Iran strikes US bases in the Gulf and Jordan again; Washington denies having carried out any attacks in recent hours
A U.S. official clarified to the press that the U.S. military has not carried out any attacks in recent hours, despite Iranian media reports of explosions in the south of the country, in areas such as Bushehr—home to a nuclear plant—Konarak, Choghadak, and Bandar Abbas.

Pro-government supporters attend the funeral of Iran’s late supreme leader
Iran launched a simultaneous offensive on Thursday against U.S. military facilities in Kuwait, Qatar, Bahrain, and Jordan, in the most extensive escalation since Washington broke the three-week truce with new airstrikes against Iranian territory.
According to a statement released by Iranian state media, the Iranian Army attacked Patriot systems in Kuwait, an early-warning site in Qatar and a U.S. Army fuel depot in Bahrain. Kuwait confirmed that it had intercepted a cruise missile, three ballistic missiles, and 10 drones in its airspace, with one person injured by shrapnel. In Jordan, sirens sounded after Iranian missiles were detected; eight were shot down without causing damage or injuries, although the Revolutionary Guard later claimed to have fired 10 ballistic missiles at the Jordanian base in Azraq, used by U.S. troops, and at a U.S. military command center in the region.
Meanwhile, a U.S. official clarified to Fox News that the U.S. military has not carried out any attacks in recent hours, despite Iranian media reports of explosions in the south of the country, in areas such as Bushehr—home to a nuclear plant—Konarak, Choghadak, and Bandar Abbas.

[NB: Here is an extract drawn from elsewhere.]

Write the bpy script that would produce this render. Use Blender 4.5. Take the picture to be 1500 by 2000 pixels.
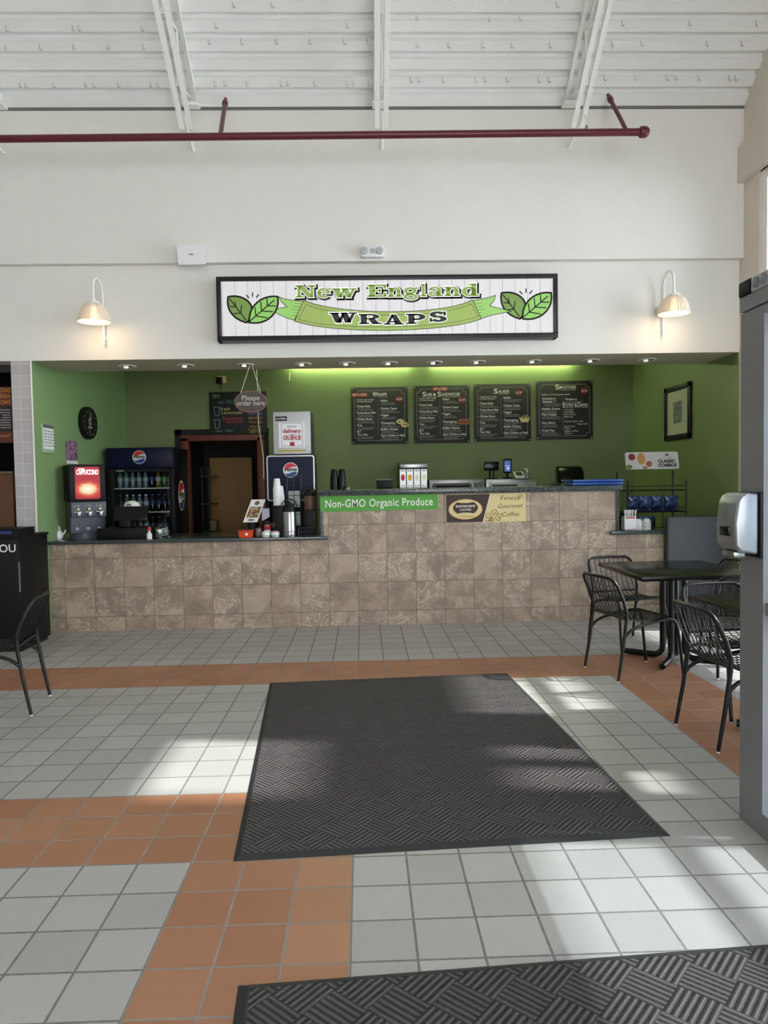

A local official said that a U.S. missile struck the perimeter of the Bushehr plant, although that same perimeter had already been hit in previous attacks.
The new attacks come hours after CENTCOM confirmed that it had struck some 90 Iranian military targets on Wednesday, including air defense systems, coastal surveillance assets, and missile and drone depots, in retaliation for the Iranian attack on three oil tankers near the Strait of Hormuz. According to figures from Iranian state media, the U.S. airstrikes on Wednesday and Thursday left 14 dead and 78 wounded across five provinces.
The Strait of Hormuz remains at the center of the conflict. The Revolutionary Guard Navy maintained that U.S. maneuvers to reroute maritime traffic are hindering the full reopening of the waterway, though it acknowledged that traffic under Iranian supervision has recovered to about 50% of pre-war levels over the past two weeks. The U.S. Army, for its part, insisted that it has facilitated the passage of more than 800 ships and 380 million barrels of crude oil through the strait since May, and that Iran does not exercise control over that sea lane, through which nearly one-fifth of the world’s oil used to flow before the war.
The offensive also coincided with the funeral of Iran’s Supreme Leader, Ayatollah Ali Khamenei, who was killed on February 28 in a joint U.S. and Israeli attack that marked the start of the war. The funeral procession arrived Thursday at a shrine in Mashhad after a week of processions, with a crowd carrying anti-Trump banners.
Qatar, which hosts the largest U.S. base in the region and often mediates between Washington and Tehran, condemned the attacks on commercial ships, but called for a return to diplomacy, in line with calls from Turkey and Oman to avoid further escalation. A second U.S. official stated that Washington remains committed to a negotiated solution and that technical talks are continuing.